● Given request
Write out the listing below without alteration, omitting its pictures.

● Supplied information
▬▬▬▬▬▬
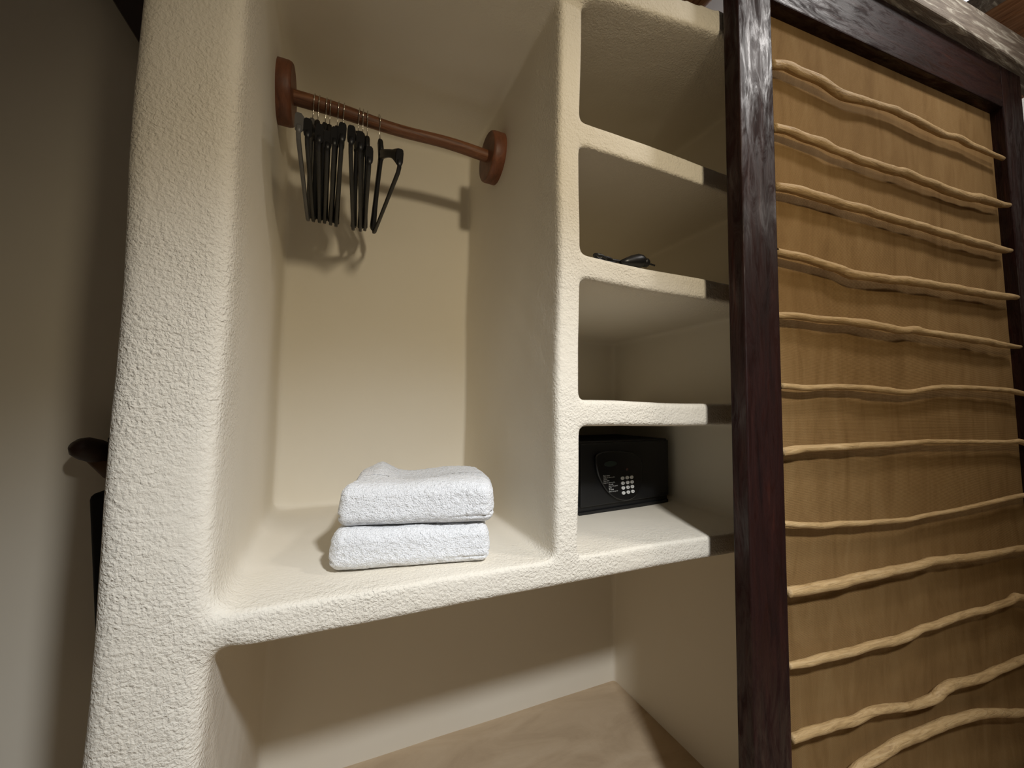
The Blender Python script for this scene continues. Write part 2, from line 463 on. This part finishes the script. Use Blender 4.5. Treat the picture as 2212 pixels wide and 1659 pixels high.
Z5 = lambda L: [(1540 + x * 0.3038, y * 0.3038, t * 0.3038) for x, y, t in L]
Z6 = lambda L: [(1560 + x * 0.3014, 500 + y * 0.3014, t * 0.3014) for x, y, t in L]
Z7 = lambda L: [(1560 + x * 0.3973, 1000 + y * 0.3973, t * 0.3973) for x, y, t in L]
STICKS = [
 Z5([(420,452,64),(510,466,66),(600,505,66),(720,558,64),(850,627,60),(1000,705,62),(1150,738,48),(1280,780,50),(1400,835,52),(1550,915,50),(1660,962,44),(1740,985,44),(1870,1045,40),(2060,1130,28)]),
 Z5([(435,905,68),(490,915,62),(600,957,62),(780,1025,66),(880,1075,56),(1080,1143,60),(1280,1215,60),(1350,1228,62),(1480,1280,58),(1700,1362,60),(1830,1405,62),(1890,1412,62),(2000,1442,52),(2100,1462,36)]),
 [(1675,404,19),(1722,411,21),(1783,429,21),(1844,447,20),(1898,463,19),(1950,479,19),(1996,491,18),(2054,509,18),(2087,519,18.5),(2124,529,18),(2163,539,15),(2184,542,9)],
 Z6([(400,150,62),(550,182,62),(700,225,62),(830,262,66),(900,295,72),(960,315,70),(1100,335,66),(1300,352,66),(1450,375,60),(1600,398,60),(1800,432,60),(2000,465,56),(2110,475,36)]),
 Z6([(412,603,52),(500,602,54),(700,627,54),(900,645,58),(985,655,66),(1130,683,64),(1280,712,58),(1370,705,62),(1450,722,54),(1650,752,54),(1850,783,56),(2000,812,46),(2130,828,28)]),
 Z6([(425,1110,50),(600,1120,46),(820,1115,46),(1000,1120,46),(1150,1135,50),(1290,1150,44),(1400,1142,40),(1500,1122,40),(1650,1118,44),(1800,1122,40),(2000,1135,40),(2080,1145,42),(2160,1165,36)]),
 Z6([(435,1585,66),(500,1570,70),(600,1557,60),(800,1550,56),(1000,1535,54),(1200,1530,50),(1400,1512,40),(1600,1505,36),(1900,1510,34),(2060,1510,34),(2120,1505,40),(2165,1520,38)]),
 Z7([(345,332,36),(430,335,36),(540,342,38),(650,332,34),(850,320,30),(1000,310,28),(1100,290,26),(1300,252,26),(1500,205,26),(1640,175,28)]),
 Z7([(355,705,62),(450,690,60),(600,658,62),(750,622,58),(900,590,54),(1030,565,50),(1150,532,48),(1260,520,44),(1400,505,44),(1520,485,36),(1640,465,36)]),
 Z7([(362,1105,36),(450,1085,44),(560,1055,48),(700,1025,48),(850,985,48),(1000,948,46),(1090,905,40),(1170,878,42),(1300,830,40),(1450,792,38),(1560,755,40),(1600,730,42),(1640,735,40)]),
 Z7([(372,1500,50),(470,1465,52),(600,1430,52),(750,1390,50),(860,1335,48),(980,1330,46),(1080,1310,50),(1150,1280,54),(1200,1225,56),(1300,1195,48),(1400,1170,46),(1500,1125,42),(1640,1070,42)]),
 Z7([(700,1700,50),(800,1620,56),(900,1560,60),(960,1520,60),(1080,1470,58),(1200,1420,56),(1330,1380,52),(1450,1358,50),(1560,1360,44),(1640,1360,40)]),
]
# the branches as measured: where each runs on the door (along, height) and how thick it is
AX = 0.010
def stick_on_door(px, py, t):
    d = FWD + _r * ((px - W0 / 2) / FPX) - _u * ((py - H0 / 2) / FPX)
    P0 = FLc - N * AX
    s = P0.dot(N) / d.dot(N); p = d * s
    return ((p - FLc).dot(E), p.z, 0.5 * t * s / FPX * 0.93)
for i, st in enumerate(STICKS):
    row = [stick_on_door(*q) for q in st]
    e0, z0, r0 = row[0]; e1, z1, r1 = row[1]
    sl = (z1 - z0) / (e1 - e0)
    el = SW + 0.002
    if e0 > el + 0.01:
        if i == 11:
            row = [(el, z0 - 0.75 * (e0 - el) * 0.9, r0), (0.5 * (el + e0), z0 - 0.4 * (e0 - el) * 0.9, r0)] + row
        else: row = [(el, z0 - sl * (e0 - el) * 0.5, r0)] + row
    ea, za, ra = row[-1]; eb, zb_, rb = row[-2]
    if i > 4 and e2(za) - ea > 0.01: row.append((e2(za) - 0.002, za + (za - zb_) / (ea - eb) * (e2(za) - 0.002 - ea), ra * 0.9))
    row = [(min(e, e2(z) - 0.001), z, r) for e, z, r in row]
    path = smooth_path(row, 5)
    rnd = random.Random(i)
    pts, rad = [], []
    for j, (e, z, r) in enumerate(path):
        w = noise.noise(Vector((e * 9, i * 3.1, 0)))
        pts.append(Vector(dlocal(e, -AX + 0.006 * w, z))); rad.append(max(0.004, r * D * (1 + 0.08 * noise.noise(Vector((e * 25, i * 7.7, 5))))))
    V, F = tube(pts, rad, 12)
    V = [v + Vector((0, noise.noise(v * 14) * 0.0022, noise.noise(v * 14 + Vector((5, 1, 2))) * 0.0022)) for v in V]
    me = bpy.data.meshes.new('branch'); me.from_pydata([tuple(v) for v in V], [], F)
    me.polygons.foreach_set('use_smooth', [True] * len(me.polygons)); me.update(); me.materials.append(M['stick'])
    o = bpy.data.objects.new('branch', me); COL.objects.link(o); o.parent = door

# weathered beam over the door
BK0, BK1, BZ0, BZ1 = -TK, 0.040, 1.635, 1.775
cs = [dp(-1.2, BK1, BZ0), dp(2.9, BK1, BZ0), dp(2.9, BK0, BZ0), dp(-1.2, BK0, BZ0), dp(-1.2, BK1, BZ1), dp(2.9, BK1, BZ1), dp(2.9, BK0, BZ1), dp(-1.2, BK0, BZ1)]
cs = [dp(0.17, BK1, BZ0), *cs[1:3], dp(0.17, BK0, BZ0), dp(0.17, BK1, BZ1), *cs[5:7], dp(0.17, BK0, BZ1)]
bo = dp(1.5, -TK, BZ0)
beam = bm_finish(hexa([tuple(c - bo) for c in cs], 0.006), 'door_beam', M['weathered'], loc=bo)
beam['label'] = 'weathered grey timber beam running above the sliding door'; beam['category'] = 'beam'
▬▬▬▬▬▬
● Task answer
The Blender Python script for this scene continues. Write part 2, from line 463 on. This part finishes the script. Use Blender 4.5. Treat the picture as 2212 pixels wide and 1659 pixels high.
Z5 = lambda L: [(1540 + x * 0.3038, y * 0.3038, t * 0.3038) for x, y, t in L]
Z6 = lambda L: [(1560 + x * 0.3014, 500 + y * 0.3014, t * 0.3014) for x, y, t in L]
Z7 = lambda L: [(1560 + x * 0.3973, 1000 + y * 0.3973, t * 0.3973) for x, y, t in L]
STICKS = [
 Z5([(420,452,64),(510,466,66),(600,505,66),(720,558,64),(850,627,60),(1000,705,62),(1150,738,48),(1280,780,50),(1400,835,52),(1550,915,50),(1660,962,44),(1740,985,44),(1870,1045,40),(2060,1130,28)]),
 Z5([(435,905,68),(490,915,62),(600,957,62),(780,1025,66),(880,1075,56),(1080,1143,60),(1280,1215,60),(1350,1228,62),(1480,1280,58),(1700,1362,60),(1830,1405,62),(1890,1412,62),(2000,1442,52),(2100,1462,36)]),
 [(1675,404,19),(1722,411,21),(1783,429,21),(1844,447,20),(1898,463,19),(1950,479,19),(1996,491,18),(2054,509,18),(2087,519,18.5),(2124,529,18),(2163,539,15),(2184,542,9)],
 Z6([(400,150,62),(550,182,62),(700,225,62),(830,262,66),(900,295,72),(960,315,70),(1100,335,66),(1300,352,66),(1450,375,60),(1600,398,60),(1800,432,60),(2000,465,56),(2110,475,36)]),
 Z6([(412,603,52),(500,602,54),(700,627,54),(900,645,58),(985,655,66),(1130,683,64),(1280,712,58),(1370,705,62),(1450,722,54),(1650,752,54),(1850,783,56),(2000,812,46),(2130,828,28)]),
 Z6([(425,1110,50),(600,1120,46),(820,1115,46),(1000,1120,46),(1150,1135,50),(1290,1150,44),(1400,1142,40),(1500,1122,40),(1650,1118,44),(1800,1122,40),(2000,1135,40),(2080,1145,42),(2160,1165,36)]),
 Z6([(435,1585,66),(500,1570,70),(600,1557,60),(800,1550,56),(1000,1535,54),(1200,1530,50),(1400,1512,40),(1600,1505,36),(1900,1510,34),(2060,1510,34),(2120,1505,40),(2165,1520,38)]),
 Z7([(345,332,36),(430,335,36),(540,342,38),(650,332,34),(850,320,30),(1000,310,28),(1100,290,26),(1300,252,26),(1500,205,26),(1640,175,28)]),
 Z7([(355,705,62),(450,690,60),(600,658,62),(750,622,58),(900,590,54),(1030,565,50),(1150,532,48),(1260,520,44),(1400,505,44),(1520,485,36),(1640,465,36)]),
 Z7([(362,1105,36),(450,1085,44),(560,1055,48),(700,1025,48),(850,985,48),(1000,948,46),(1090,905,40),(1170,878,42),(1300,830,40),(1450,792,38),(1560,755,40),(1600,730,42),(1640,735,40)]),
 Z7([(372,1500,50),(470,1465,52),(600,1430,52),(750,1390,50),(860,1335,48),(980,1330,46),(1080,1310,50),(1150,1280,54),(1200,1225,56),(1300,1195,48),(1400,1170,46),(1500,1125,42),(1640,1070,42)]),
 Z7([(700,1700,50),(800,1620,56),(900,1560,60),(960,1520,60),(1080,1470,58),(1200,1420,56),(1330,1380,52),(1450,1358,50),(1560,1360,44),(1640,1360,40)]),
]
# the branches as measured: where each runs on the door (along, height) and how thick it is
AX = 0.010
def stick_on_door(px, py, t):
    d = FWD + _r * ((px - W0 / 2) / FPX) - _u * ((py - H0 / 2) / FPX)
    P0 = FLc - N * AX
    s = P0.dot(N) / d.dot(N); p = d * s
    return ((p - FLc).dot(E), p.z, 0.5 * t * s / FPX * 0.93)
for i, st in enumerate(STICKS):
    row = [stick_on_door(*q) for q in st]
    e0, z0, r0 = row[0]; e1, z1, r1 = row[1]
    sl = (z1 - z0) / (e1 - e0)
    el = SW + 0.002
    if e0 > el + 0.01:
        if i == 11:
            row = [(el, z0 - 0.75 * (e0 - el) * 0.9, r0), (0.5 * (el + e0), z0 - 0.4 * (e0 - el) * 0.9, r0)] + row
        else: row = [(el, z0 - sl * (e0 - el) * 0.5, r0)] + row
    ea, za, ra = row[-1]; eb, zb_, rb = row[-2]
    if i > 4 and e2(za) - ea > 0.01: row.append((e2(za) - 0.002, za + (za - zb_) / (ea - eb) * (e2(za) - 0.002 - ea), ra * 0.9))
    row = [(min(e, e2(z) - 0.001), z, r) for e, z, r in row]
    path = smooth_path(row, 5)
    rnd = random.Random(i)
    pts, rad = [], []
    for j, (e, z, r) in enumerate(path):
        w = noise.noise(Vector((e * 9, i * 3.1, 0)))
        pts.append(Vector(dlocal(e, -AX + 0.006 * w, z))); rad.append(max(0.004, r * D * (1 + 0.08 * noise.noise(Vector((e * 25, i * 7.7, 5))))))
    V, F = tube(pts, rad, 12)
    V = [v + Vector((0, noise.noise(v * 14) * 0.0022, noise.noise(v * 14 + Vector((5, 1, 2))) * 0.0022)) for v in V]
    me = bpy.data.meshes.new('branch'); me.from_pydata([tuple(v) for v in V], [], F)
    me.polygons.foreach_set('use_smooth', [True] * len(me.polygons)); me.update(); me.materials.append(M['stick'])
    o = bpy.data.objects.new('branch', me); COL.objects.link(o); o.parent = door

# weathered beam over the door
BK0, BK1, BZ0, BZ1 = -TK, 0.040, 1.635, 1.775
cs = [dp(-1.2, BK1, BZ0), dp(2.9, BK1, BZ0), dp(2.9, BK0, BZ0), dp(-1.2, BK0, BZ0), dp(-1.2, BK1, BZ1), dp(2.9, BK1, BZ1), dp(2.9, BK0, BZ1), dp(-1.2, BK0, BZ1)]
cs = [dp(0.17, BK1, BZ0), *cs[1:3], dp(0.17, BK0, BZ0), dp(0.17, BK1, BZ1), *cs[5:7], dp(0.17, BK0, BZ1)]
bo = dp(1.5, -TK, BZ0)
beam = bm_finish(hexa([tuple(c - bo) for c in cs], 0.006), 'door_beam', M['weathered'], loc=bo)
beam['label'] = 'weathered grey timber beam running above the sliding door'; beam['category'] = 'beam'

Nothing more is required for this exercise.